I Walk in Dread: The Diary of Deliverance Trembley, Witness to the Salem Witch Trials
This young adult novel joins the many others in the Dear America series of fictional diaries set at pivotal points in US history. Deliverance Trembley, a made-up character, is a girl of twelve in Salem, Massachusetts, during the fateful winter of 1691-92. “Liv,” along with her older, consumptive sister Remembrance, “Mem,” are orphaned and left to fend for themselves while an uncle goes whaling and a brother to the Indian wars.

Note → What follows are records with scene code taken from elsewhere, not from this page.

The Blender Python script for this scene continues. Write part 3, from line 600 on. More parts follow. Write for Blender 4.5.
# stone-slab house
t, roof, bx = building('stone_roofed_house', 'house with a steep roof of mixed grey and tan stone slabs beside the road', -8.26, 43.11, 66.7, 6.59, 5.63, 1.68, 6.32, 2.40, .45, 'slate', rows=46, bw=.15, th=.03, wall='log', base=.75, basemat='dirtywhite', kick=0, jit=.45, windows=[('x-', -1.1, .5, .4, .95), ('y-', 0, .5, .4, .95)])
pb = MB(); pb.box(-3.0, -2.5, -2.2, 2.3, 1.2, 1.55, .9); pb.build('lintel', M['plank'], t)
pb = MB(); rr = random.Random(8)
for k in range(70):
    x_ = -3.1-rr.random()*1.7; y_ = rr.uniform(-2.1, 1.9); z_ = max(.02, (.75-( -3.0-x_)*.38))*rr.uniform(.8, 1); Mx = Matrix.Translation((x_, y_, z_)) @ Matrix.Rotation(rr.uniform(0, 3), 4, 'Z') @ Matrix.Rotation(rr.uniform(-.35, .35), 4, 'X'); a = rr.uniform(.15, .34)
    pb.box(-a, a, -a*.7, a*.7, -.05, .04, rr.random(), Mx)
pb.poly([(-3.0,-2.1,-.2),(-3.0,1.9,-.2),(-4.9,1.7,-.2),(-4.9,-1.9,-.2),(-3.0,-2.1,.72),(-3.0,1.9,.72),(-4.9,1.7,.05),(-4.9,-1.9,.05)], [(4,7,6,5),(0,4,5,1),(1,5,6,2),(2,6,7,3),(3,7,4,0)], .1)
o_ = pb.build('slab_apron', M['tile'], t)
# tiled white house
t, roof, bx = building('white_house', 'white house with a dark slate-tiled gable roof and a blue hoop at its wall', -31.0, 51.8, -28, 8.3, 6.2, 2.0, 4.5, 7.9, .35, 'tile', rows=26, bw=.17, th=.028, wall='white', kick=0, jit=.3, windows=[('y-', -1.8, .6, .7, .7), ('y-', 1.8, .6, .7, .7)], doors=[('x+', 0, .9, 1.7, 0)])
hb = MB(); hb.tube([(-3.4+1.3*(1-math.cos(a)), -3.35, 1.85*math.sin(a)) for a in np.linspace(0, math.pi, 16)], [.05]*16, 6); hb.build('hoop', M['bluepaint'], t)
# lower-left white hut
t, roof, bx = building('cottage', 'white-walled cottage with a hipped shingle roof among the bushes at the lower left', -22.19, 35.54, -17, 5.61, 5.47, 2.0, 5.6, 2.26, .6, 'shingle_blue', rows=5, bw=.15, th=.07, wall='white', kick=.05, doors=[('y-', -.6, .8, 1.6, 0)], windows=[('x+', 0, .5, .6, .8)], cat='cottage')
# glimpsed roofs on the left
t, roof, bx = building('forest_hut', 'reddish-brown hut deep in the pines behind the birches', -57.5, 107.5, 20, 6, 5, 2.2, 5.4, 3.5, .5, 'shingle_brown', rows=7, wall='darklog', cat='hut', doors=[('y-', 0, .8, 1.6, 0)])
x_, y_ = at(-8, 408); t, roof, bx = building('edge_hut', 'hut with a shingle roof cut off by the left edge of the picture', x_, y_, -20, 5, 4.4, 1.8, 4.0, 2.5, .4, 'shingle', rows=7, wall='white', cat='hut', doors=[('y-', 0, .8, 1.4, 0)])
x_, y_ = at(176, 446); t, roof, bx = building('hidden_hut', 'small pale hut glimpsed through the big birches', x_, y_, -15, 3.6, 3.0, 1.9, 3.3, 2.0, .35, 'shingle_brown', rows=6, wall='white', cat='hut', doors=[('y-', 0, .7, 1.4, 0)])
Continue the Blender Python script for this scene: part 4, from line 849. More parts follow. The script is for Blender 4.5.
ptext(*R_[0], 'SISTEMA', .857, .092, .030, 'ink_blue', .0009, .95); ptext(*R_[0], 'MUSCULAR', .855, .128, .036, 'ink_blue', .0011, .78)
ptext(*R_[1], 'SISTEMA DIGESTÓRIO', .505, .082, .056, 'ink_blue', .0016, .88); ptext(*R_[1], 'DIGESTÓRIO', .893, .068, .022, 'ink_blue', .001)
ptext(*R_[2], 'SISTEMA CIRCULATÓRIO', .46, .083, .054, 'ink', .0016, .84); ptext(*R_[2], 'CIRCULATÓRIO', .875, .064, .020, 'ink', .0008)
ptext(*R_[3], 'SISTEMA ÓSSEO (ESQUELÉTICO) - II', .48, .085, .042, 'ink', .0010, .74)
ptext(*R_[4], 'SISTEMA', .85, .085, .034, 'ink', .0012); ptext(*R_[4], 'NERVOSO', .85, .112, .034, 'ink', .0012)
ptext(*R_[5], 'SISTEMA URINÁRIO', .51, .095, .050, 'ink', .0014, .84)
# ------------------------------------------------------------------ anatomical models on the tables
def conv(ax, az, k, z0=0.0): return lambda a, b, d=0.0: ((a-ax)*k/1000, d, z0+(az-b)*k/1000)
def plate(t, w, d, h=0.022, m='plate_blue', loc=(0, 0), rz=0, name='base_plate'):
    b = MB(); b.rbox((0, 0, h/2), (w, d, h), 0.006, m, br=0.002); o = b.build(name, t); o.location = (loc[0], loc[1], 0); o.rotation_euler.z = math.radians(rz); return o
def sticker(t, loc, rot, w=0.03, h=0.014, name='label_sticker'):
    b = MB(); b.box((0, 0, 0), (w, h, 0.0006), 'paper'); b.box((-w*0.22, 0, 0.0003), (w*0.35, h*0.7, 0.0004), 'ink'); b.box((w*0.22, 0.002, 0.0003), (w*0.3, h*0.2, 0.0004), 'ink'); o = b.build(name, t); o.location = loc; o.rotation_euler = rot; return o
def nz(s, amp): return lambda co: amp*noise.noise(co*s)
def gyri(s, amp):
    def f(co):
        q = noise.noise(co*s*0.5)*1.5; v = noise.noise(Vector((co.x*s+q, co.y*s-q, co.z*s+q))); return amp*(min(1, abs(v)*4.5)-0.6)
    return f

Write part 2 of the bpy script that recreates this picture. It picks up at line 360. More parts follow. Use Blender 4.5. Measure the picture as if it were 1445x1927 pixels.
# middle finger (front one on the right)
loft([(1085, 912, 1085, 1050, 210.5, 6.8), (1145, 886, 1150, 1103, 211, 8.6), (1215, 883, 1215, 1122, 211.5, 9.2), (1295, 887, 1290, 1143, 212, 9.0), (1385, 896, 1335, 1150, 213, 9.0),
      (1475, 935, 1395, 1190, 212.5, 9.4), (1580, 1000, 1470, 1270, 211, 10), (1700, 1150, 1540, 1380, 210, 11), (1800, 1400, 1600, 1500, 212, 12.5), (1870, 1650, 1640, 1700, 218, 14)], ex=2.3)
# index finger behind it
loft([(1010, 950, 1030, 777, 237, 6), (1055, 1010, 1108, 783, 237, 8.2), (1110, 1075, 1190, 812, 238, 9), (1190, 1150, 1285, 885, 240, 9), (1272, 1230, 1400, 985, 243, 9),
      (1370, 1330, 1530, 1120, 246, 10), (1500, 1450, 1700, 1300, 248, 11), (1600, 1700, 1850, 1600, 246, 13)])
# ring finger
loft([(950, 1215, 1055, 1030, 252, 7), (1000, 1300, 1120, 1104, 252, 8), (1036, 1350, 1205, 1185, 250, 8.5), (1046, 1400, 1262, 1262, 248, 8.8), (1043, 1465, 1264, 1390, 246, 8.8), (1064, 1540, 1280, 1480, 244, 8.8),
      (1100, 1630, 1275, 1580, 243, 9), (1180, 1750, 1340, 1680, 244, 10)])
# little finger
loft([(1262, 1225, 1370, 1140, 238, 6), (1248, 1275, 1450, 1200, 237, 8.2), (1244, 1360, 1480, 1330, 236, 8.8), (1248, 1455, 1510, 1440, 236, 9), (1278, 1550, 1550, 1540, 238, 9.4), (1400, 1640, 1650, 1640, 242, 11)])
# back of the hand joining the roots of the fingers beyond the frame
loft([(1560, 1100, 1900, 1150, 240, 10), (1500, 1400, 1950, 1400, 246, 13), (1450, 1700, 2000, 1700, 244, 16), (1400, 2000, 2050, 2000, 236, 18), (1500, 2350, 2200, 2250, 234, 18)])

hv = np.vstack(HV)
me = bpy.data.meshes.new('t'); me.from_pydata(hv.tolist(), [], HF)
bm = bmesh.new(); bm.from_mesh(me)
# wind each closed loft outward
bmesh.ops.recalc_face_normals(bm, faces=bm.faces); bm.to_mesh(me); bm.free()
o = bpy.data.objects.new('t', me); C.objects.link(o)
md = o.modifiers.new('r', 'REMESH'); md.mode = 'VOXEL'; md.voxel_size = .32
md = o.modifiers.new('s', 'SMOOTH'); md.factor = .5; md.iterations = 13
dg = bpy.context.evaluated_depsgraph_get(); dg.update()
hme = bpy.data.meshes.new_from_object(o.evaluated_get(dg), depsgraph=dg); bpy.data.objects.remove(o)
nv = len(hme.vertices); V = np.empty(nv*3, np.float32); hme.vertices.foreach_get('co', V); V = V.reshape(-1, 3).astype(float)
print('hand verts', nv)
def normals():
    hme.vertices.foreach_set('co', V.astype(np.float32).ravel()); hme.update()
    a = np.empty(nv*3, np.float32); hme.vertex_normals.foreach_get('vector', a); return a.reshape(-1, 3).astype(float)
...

The descriptions of what it takes to live through a Massachusetts winter when their male protectors are gone are good, and the budding romance moves things along as well. But was it an editorial decision that the real horrors of the witch hunt would be too much for young people? New to the area from Maine, Deliverance remains an outsider, never close enough to the girls her own age at the center of the maelstrom to see what’s going on except by hearsay. Goody Goode, one of the first accused, comes to beg at their door and may have caused Mem’s coughing fits. Liv comes to know of the innocence of one of the other women who was kind to her—passively, through a dream. Neither discovery is acted on. Of course we rejoice at our heroine’s escape from such unpleasant neighbors, but perhaps this leads to the reader’s narrow escape from having learned any valuable insights as well.